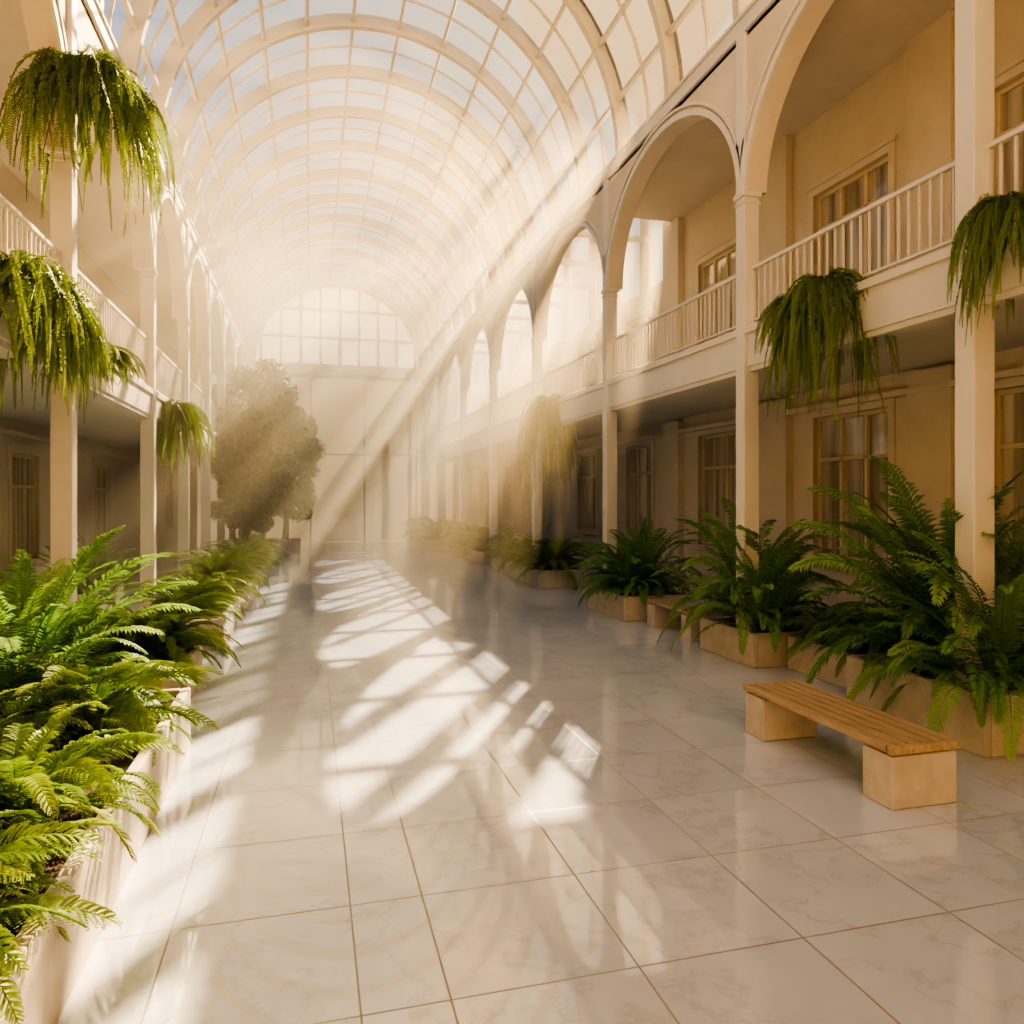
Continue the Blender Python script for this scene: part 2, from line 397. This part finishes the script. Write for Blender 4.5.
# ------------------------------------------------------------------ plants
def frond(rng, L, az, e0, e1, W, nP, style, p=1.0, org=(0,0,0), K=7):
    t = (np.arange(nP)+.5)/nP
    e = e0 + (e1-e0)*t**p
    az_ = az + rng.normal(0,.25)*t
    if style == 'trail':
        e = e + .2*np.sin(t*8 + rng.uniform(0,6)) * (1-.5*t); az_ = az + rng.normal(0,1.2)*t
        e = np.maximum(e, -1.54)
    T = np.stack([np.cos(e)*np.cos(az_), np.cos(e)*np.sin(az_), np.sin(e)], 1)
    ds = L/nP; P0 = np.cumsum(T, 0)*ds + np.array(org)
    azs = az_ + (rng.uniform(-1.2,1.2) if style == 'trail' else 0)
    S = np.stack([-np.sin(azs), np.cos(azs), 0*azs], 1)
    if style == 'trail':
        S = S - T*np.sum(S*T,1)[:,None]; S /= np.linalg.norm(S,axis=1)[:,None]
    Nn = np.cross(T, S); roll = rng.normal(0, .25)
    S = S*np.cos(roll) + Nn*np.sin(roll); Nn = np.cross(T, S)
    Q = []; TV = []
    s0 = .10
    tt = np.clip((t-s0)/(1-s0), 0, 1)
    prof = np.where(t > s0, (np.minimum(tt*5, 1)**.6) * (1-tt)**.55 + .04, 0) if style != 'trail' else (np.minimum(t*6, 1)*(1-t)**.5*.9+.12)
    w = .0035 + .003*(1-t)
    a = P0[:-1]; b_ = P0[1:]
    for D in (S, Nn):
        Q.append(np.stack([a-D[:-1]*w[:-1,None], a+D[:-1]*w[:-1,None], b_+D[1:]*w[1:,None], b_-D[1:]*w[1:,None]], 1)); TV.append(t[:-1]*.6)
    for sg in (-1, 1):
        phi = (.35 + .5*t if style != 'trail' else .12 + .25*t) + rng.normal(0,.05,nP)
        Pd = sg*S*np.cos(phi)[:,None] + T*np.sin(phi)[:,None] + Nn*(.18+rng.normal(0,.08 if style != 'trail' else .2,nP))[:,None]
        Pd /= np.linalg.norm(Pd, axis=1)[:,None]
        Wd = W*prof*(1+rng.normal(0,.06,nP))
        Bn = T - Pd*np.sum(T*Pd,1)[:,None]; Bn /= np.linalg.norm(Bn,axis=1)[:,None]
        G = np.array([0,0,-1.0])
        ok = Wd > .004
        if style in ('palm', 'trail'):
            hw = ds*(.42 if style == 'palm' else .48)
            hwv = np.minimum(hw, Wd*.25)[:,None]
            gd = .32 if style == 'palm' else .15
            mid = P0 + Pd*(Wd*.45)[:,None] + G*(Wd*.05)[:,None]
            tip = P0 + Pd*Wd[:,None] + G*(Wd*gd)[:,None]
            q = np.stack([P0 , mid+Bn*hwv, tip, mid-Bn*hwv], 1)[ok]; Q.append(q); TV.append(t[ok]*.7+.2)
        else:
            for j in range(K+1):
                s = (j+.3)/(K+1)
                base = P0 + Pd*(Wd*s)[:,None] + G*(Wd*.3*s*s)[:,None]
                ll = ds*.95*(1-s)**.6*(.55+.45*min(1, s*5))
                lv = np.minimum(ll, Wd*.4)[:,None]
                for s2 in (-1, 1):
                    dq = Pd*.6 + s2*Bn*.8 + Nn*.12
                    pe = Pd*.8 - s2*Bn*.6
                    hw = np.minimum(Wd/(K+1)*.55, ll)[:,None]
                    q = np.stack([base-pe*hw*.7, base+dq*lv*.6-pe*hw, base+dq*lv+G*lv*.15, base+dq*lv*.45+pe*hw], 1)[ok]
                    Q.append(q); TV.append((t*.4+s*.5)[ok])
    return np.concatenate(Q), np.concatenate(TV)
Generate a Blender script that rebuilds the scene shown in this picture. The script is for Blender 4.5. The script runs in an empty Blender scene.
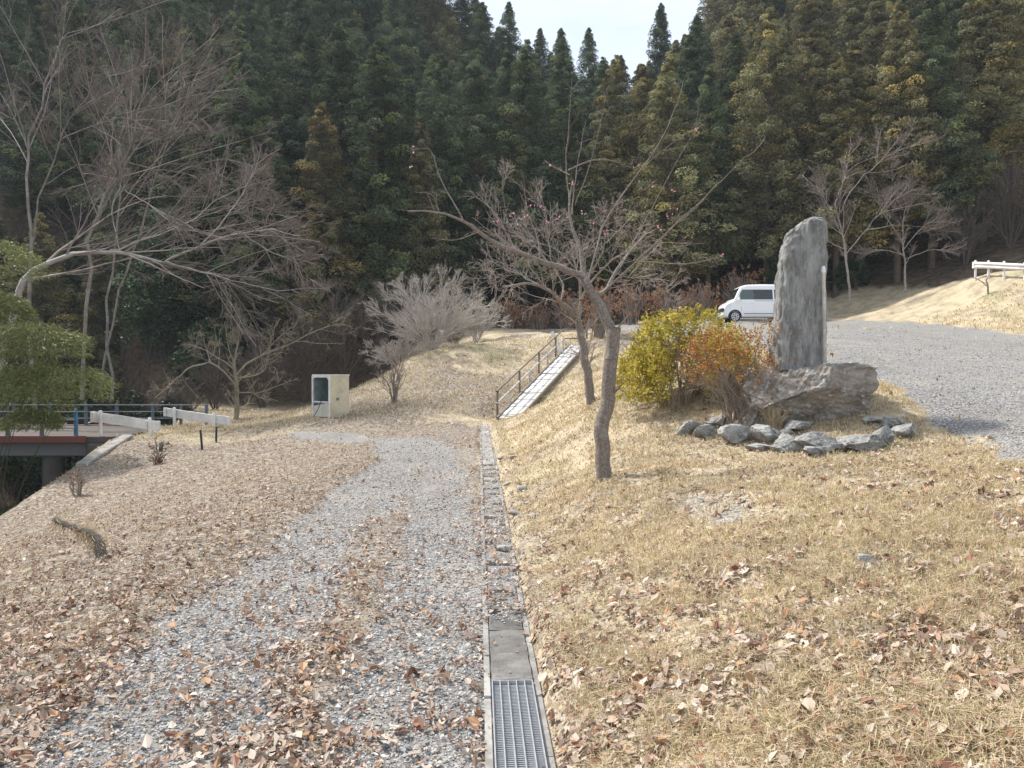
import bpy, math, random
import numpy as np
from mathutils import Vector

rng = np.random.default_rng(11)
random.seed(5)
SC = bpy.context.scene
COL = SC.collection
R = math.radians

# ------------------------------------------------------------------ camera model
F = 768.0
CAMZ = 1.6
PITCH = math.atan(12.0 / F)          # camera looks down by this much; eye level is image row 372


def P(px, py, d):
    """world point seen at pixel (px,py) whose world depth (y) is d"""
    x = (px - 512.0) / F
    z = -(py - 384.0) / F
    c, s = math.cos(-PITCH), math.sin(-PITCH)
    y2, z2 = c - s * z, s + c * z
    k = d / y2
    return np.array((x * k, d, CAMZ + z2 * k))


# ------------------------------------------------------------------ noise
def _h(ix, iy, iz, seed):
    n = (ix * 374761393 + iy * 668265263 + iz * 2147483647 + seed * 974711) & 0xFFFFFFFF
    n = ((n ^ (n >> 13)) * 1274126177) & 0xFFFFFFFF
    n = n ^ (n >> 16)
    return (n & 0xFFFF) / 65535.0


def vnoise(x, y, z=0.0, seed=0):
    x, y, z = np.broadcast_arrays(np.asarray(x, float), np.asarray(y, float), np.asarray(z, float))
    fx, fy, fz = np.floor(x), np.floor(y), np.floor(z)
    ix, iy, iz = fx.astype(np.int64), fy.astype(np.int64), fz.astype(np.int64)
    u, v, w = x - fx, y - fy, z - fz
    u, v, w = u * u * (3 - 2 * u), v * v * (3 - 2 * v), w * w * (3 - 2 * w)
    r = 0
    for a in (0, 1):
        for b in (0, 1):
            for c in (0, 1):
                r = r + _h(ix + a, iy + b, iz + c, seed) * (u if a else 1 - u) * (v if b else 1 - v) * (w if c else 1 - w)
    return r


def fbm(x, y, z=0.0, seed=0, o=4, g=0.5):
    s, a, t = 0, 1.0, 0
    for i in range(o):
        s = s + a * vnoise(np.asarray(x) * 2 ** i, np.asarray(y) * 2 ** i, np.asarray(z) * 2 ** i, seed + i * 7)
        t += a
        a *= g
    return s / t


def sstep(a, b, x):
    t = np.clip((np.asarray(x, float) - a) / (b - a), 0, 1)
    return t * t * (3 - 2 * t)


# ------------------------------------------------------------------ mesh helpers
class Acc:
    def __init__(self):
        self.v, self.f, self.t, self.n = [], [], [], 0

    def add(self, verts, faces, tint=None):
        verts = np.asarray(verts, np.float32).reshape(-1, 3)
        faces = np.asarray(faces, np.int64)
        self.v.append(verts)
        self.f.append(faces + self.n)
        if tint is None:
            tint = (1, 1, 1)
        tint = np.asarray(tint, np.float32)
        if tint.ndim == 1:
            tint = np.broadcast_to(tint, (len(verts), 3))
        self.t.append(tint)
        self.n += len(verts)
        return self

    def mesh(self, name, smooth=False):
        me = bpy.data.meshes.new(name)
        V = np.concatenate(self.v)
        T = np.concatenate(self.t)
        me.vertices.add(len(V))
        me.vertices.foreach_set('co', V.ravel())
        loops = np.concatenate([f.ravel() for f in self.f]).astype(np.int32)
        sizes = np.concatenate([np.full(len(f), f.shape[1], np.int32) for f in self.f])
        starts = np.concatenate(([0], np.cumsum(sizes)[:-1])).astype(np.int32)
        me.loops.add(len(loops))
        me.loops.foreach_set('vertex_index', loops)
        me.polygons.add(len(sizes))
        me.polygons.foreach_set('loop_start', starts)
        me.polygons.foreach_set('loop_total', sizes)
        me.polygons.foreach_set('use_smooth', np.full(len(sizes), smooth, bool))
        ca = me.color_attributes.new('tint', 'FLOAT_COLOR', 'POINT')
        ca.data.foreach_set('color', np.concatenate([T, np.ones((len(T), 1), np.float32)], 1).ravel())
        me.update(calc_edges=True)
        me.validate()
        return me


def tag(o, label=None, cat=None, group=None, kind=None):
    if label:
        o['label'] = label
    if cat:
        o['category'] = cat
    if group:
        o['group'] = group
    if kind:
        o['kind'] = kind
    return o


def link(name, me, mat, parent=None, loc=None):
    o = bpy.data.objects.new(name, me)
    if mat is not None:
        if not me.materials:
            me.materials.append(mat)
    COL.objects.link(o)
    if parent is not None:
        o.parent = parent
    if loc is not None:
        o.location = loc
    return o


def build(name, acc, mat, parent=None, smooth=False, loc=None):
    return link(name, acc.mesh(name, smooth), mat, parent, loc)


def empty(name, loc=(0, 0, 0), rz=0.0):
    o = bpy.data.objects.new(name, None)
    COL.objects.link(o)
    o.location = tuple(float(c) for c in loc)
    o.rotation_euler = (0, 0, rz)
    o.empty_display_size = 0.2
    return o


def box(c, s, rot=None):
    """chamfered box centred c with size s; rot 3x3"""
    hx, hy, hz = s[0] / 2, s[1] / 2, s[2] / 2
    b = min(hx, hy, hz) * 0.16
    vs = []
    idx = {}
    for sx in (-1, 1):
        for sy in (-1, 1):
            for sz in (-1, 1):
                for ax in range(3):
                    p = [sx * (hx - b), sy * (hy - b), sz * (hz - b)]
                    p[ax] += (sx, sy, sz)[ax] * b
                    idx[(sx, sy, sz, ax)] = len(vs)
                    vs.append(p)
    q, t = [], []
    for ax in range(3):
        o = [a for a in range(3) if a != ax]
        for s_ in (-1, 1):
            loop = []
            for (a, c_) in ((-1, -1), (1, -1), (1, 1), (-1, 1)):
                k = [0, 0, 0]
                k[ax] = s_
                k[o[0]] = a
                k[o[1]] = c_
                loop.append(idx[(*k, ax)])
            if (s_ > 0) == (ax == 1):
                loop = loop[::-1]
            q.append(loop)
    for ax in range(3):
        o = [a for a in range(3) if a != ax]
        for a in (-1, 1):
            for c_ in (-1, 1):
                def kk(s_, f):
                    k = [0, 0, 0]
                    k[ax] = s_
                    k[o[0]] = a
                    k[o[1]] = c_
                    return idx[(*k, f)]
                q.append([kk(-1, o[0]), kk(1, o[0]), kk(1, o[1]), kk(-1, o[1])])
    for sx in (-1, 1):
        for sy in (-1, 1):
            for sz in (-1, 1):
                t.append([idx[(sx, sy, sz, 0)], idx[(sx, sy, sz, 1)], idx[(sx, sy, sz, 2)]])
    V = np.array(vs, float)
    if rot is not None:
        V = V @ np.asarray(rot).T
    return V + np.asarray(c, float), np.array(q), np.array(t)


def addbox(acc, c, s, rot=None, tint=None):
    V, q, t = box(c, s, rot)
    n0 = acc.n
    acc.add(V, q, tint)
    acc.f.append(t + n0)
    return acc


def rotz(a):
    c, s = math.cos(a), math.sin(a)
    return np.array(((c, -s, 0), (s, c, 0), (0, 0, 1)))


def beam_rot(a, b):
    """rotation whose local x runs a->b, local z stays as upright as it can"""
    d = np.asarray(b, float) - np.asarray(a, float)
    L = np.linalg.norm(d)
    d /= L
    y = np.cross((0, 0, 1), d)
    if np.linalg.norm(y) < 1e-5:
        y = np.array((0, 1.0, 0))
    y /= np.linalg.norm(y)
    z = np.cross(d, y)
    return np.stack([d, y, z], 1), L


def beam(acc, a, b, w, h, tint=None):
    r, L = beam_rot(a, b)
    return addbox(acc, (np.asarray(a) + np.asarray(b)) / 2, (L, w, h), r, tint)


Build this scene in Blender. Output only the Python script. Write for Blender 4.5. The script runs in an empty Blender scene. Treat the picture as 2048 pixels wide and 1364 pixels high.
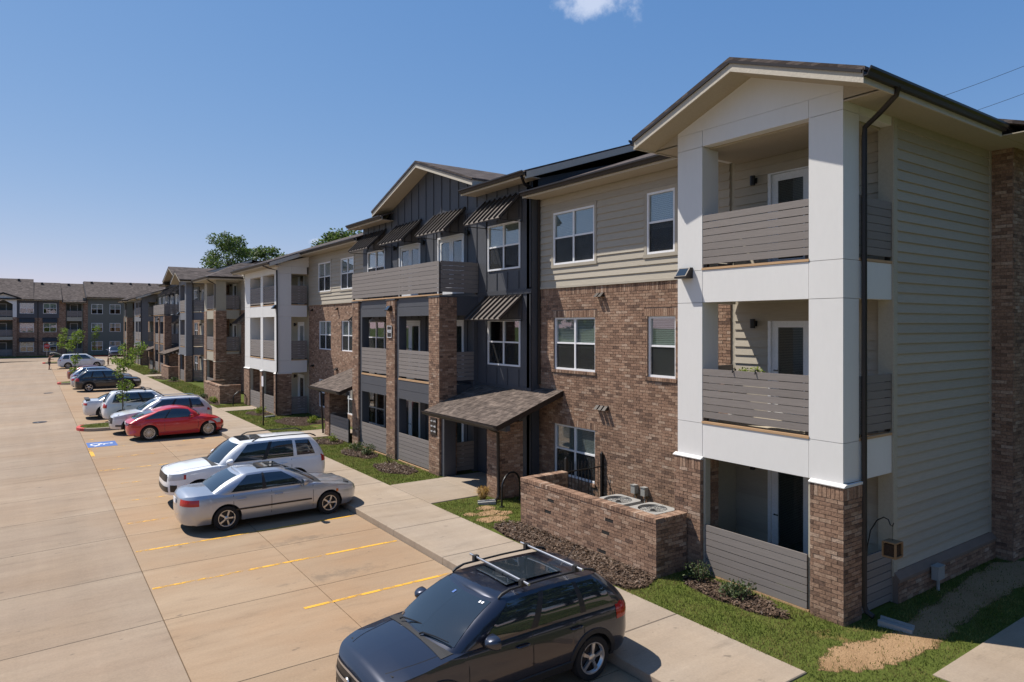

_BRIEF:_ Leaving out the pictures, extract the stretch from the line holding "Generate a Blender" through the line holding "PITCH = math.atan(12.0", word for word.

_FINAL RESULT:_
Generate a Blender script that rebuilds the scene shown in this picture. The script is for Blender 4.5. The script runs in an empty Blender scene.
import bpy, math, random
import numpy as np
from mathutils import Vector

rng = np.random.default_rng(11)
random.seed(5)
SC = bpy.context.scene
COL = SC.collection
R = math.radians

# ------------------------------------------------------------------ camera model
F = 768.0
CAMZ = 1.6
PITCH = math.atan(12.0 / F)          # camera looks down by this much; eye level is image row 372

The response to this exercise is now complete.